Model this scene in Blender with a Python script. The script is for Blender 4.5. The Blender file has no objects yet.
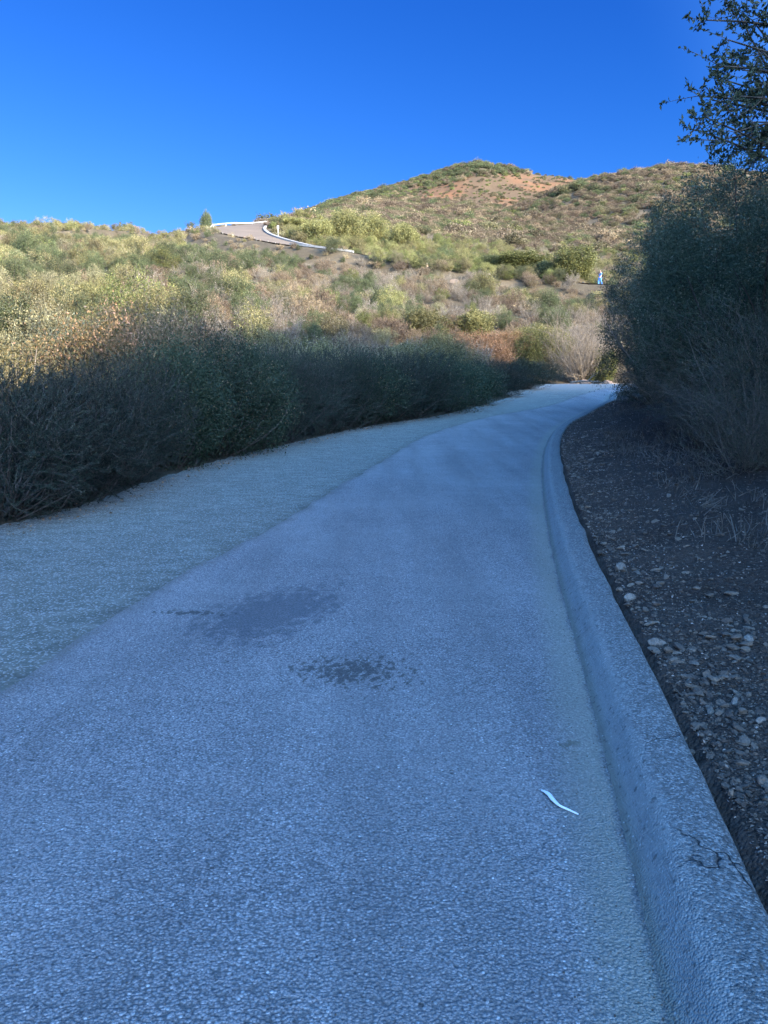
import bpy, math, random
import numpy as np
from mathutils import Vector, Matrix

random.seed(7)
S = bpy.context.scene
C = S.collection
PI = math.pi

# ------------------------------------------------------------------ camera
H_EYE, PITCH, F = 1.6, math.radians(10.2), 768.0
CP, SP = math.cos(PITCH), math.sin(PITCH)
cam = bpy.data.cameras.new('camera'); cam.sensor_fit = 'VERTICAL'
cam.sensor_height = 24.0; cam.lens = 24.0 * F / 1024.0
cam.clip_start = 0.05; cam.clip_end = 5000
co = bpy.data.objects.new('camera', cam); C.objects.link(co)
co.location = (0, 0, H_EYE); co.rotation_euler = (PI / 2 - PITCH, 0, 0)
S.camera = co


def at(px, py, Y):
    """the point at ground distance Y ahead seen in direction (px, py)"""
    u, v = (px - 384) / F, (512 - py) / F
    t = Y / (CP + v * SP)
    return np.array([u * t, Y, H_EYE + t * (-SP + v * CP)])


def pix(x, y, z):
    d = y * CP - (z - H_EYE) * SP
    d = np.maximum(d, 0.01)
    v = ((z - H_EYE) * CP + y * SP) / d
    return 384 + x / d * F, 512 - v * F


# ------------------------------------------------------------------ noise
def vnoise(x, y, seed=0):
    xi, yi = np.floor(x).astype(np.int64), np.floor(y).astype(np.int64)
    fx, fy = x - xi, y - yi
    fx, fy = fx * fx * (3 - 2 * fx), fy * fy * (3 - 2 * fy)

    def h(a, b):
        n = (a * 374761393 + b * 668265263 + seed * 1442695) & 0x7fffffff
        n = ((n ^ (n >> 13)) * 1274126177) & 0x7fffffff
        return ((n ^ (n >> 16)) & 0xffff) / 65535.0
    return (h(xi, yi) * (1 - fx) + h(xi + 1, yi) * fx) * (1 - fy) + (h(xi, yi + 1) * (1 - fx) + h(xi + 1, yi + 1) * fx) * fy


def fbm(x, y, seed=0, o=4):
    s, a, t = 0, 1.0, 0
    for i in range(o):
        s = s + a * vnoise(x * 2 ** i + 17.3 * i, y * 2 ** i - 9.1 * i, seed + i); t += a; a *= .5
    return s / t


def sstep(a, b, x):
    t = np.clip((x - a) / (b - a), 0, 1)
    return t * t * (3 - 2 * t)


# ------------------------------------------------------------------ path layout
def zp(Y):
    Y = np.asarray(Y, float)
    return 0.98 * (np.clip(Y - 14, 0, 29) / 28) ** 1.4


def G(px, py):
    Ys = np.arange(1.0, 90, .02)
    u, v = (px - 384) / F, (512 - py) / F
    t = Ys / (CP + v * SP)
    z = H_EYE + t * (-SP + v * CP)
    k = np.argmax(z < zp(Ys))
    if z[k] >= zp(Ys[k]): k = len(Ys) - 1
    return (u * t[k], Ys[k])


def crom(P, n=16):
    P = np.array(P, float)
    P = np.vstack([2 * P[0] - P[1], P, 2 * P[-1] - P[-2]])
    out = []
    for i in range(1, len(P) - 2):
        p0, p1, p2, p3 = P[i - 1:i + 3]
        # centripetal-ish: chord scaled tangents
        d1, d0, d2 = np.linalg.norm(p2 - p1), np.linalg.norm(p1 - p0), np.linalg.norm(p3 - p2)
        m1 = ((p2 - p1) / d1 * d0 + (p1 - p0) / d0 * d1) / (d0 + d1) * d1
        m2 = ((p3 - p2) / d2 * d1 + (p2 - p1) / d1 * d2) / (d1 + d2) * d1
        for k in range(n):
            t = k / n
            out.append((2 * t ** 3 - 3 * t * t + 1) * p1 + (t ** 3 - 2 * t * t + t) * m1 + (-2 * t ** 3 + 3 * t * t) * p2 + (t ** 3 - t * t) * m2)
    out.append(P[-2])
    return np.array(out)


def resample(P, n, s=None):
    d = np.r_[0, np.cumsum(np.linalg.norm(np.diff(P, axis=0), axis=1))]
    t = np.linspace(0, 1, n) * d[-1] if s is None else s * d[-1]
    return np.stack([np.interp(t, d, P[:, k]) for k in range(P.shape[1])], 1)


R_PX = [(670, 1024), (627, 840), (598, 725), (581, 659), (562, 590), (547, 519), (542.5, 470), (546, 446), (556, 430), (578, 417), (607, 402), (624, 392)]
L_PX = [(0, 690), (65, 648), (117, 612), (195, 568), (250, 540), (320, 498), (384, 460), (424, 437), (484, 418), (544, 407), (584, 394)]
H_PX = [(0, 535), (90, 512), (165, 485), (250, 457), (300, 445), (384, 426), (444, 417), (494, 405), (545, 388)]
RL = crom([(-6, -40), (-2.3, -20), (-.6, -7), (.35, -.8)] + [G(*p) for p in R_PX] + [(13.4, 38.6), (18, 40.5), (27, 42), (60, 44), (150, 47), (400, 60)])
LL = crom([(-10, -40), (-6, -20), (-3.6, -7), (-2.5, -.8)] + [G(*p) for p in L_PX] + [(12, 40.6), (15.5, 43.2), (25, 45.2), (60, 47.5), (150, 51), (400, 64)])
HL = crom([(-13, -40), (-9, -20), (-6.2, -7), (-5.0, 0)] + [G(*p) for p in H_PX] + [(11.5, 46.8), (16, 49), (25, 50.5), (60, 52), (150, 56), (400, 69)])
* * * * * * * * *
Aim
Reproduce the material word for word. Any pictures should be left out of the copy.

The completed task
Model this scene in Blender with a Python script. The script is for Blender 4.5. The Blender file has no objects yet.
import bpy, math, random
import numpy as np
from mathutils import Vector, Matrix

random.seed(7)
S = bpy.context.scene
C = S.collection
PI = math.pi

# ------------------------------------------------------------------ camera
H_EYE, PITCH, F = 1.6, math.radians(10.2), 768.0
CP, SP = math.cos(PITCH), math.sin(PITCH)
cam = bpy.data.cameras.new('camera'); cam.sensor_fit = 'VERTICAL'
cam.sensor_height = 24.0; cam.lens = 24.0 * F / 1024.0
cam.clip_start = 0.05; cam.clip_end = 5000
co = bpy.data.objects.new('camera', cam); C.objects.link(co)
co.location = (0, 0, H_EYE); co.rotation_euler = (PI / 2 - PITCH, 0, 0)
S.camera = co


def at(px, py, Y):
    """the point at ground distance Y ahead seen in direction (px, py)"""
    u, v = (px - 384) / F, (512 - py) / F
    t = Y / (CP + v * SP)
    return np.array([u * t, Y, H_EYE + t * (-SP + v * CP)])


def pix(x, y, z):
    d = y * CP - (z - H_EYE) * SP
    d = np.maximum(d, 0.01)
    v = ((z - H_EYE) * CP + y * SP) / d
    return 384 + x / d * F, 512 - v * F


# ------------------------------------------------------------------ noise
def vnoise(x, y, seed=0):
    xi, yi = np.floor(x).astype(np.int64), np.floor(y).astype(np.int64)
    fx, fy = x - xi, y - yi
    fx, fy = fx * fx * (3 - 2 * fx), fy * fy * (3 - 2 * fy)

    def h(a, b):
        n = (a * 374761393 + b * 668265263 + seed * 1442695) & 0x7fffffff
        n = ((n ^ (n >> 13)) * 1274126177) & 0x7fffffff
        return ((n ^ (n >> 16)) & 0xffff) / 65535.0
    return (h(xi, yi) * (1 - fx) + h(xi + 1, yi) * fx) * (1 - fy) + (h(xi, yi + 1) * (1 - fx) + h(xi + 1, yi + 1) * fx) * fy


def fbm(x, y, seed=0, o=4):
    s, a, t = 0, 1.0, 0
    for i in range(o):
        s = s + a * vnoise(x * 2 ** i + 17.3 * i, y * 2 ** i - 9.1 * i, seed + i); t += a; a *= .5
    return s / t


def sstep(a, b, x):
    t = np.clip((x - a) / (b - a), 0, 1)
    return t * t * (3 - 2 * t)


# ------------------------------------------------------------------ path layout
def zp(Y):
    Y = np.asarray(Y, float)
    return 0.98 * (np.clip(Y - 14, 0, 29) / 28) ** 1.4


def G(px, py):
    Ys = np.arange(1.0, 90, .02)
    u, v = (px - 384) / F, (512 - py) / F
    t = Ys / (CP + v * SP)
    z = H_EYE + t * (-SP + v * CP)
    k = np.argmax(z < zp(Ys))
    if z[k] >= zp(Ys[k]): k = len(Ys) - 1
    return (u * t[k], Ys[k])


def crom(P, n=16):
    P = np.array(P, float)
    P = np.vstack([2 * P[0] - P[1], P, 2 * P[-1] - P[-2]])
    out = []
    for i in range(1, len(P) - 2):
        p0, p1, p2, p3 = P[i - 1:i + 3]
        # centripetal-ish: chord scaled tangents
        d1, d0, d2 = np.linalg.norm(p2 - p1), np.linalg.norm(p1 - p0), np.linalg.norm(p3 - p2)
        m1 = ((p2 - p1) / d1 * d0 + (p1 - p0) / d0 * d1) / (d0 + d1) * d1
        m2 = ((p3 - p2) / d2 * d1 + (p2 - p1) / d1 * d2) / (d1 + d2) * d1
        for k in range(n):
            t = k / n
            out.append((2 * t ** 3 - 3 * t * t + 1) * p1 + (t ** 3 - 2 * t * t + t) * m1 + (-2 * t ** 3 + 3 * t * t) * p2 + (t ** 3 - t * t) * m2)
    out.append(P[-2])
    return np.array(out)


def resample(P, n, s=None):
    d = np.r_[0, np.cumsum(np.linalg.norm(np.diff(P, axis=0), axis=1))]
    t = np.linspace(0, 1, n) * d[-1] if s is None else s * d[-1]
    return np.stack([np.interp(t, d, P[:, k]) for k in range(P.shape[1])], 1)


R_PX = [(670, 1024), (627, 840), (598, 725), (581, 659), (562, 590), (547, 519), (542.5, 470), (546, 446), (556, 430), (578, 417), (607, 402), (624, 392)]
L_PX = [(0, 690), (65, 648), (117, 612), (195, 568), (250, 540), (320, 498), (384, 460), (424, 437), (484, 418), (544, 407), (584, 394)]
H_PX = [(0, 535), (90, 512), (165, 485), (250, 457), (300, 445), (384, 426), (444, 417), (494, 405), (545, 388)]
RL = crom([(-6, -40), (-2.3, -20), (-.6, -7), (.35, -.8)] + [G(*p) for p in R_PX] + [(13.4, 38.6), (18, 40.5), (27, 42), (60, 44), (150, 47), (400, 60)])
LL = crom([(-10, -40), (-6, -20), (-3.6, -7), (-2.5, -.8)] + [G(*p) for p in L_PX] + [(12, 40.6), (15.5, 43.2), (25, 45.2), (60, 47.5), (150, 51), (400, 64)])
HL = crom([(-13, -40), (-9, -20), (-6.2, -7), (-5.0, 0)] + [G(*p) for p in H_PX] + [(11.5, 46.8), (16, 49), (25, 50.5), (60, 52), (150, 56), (400, 69)])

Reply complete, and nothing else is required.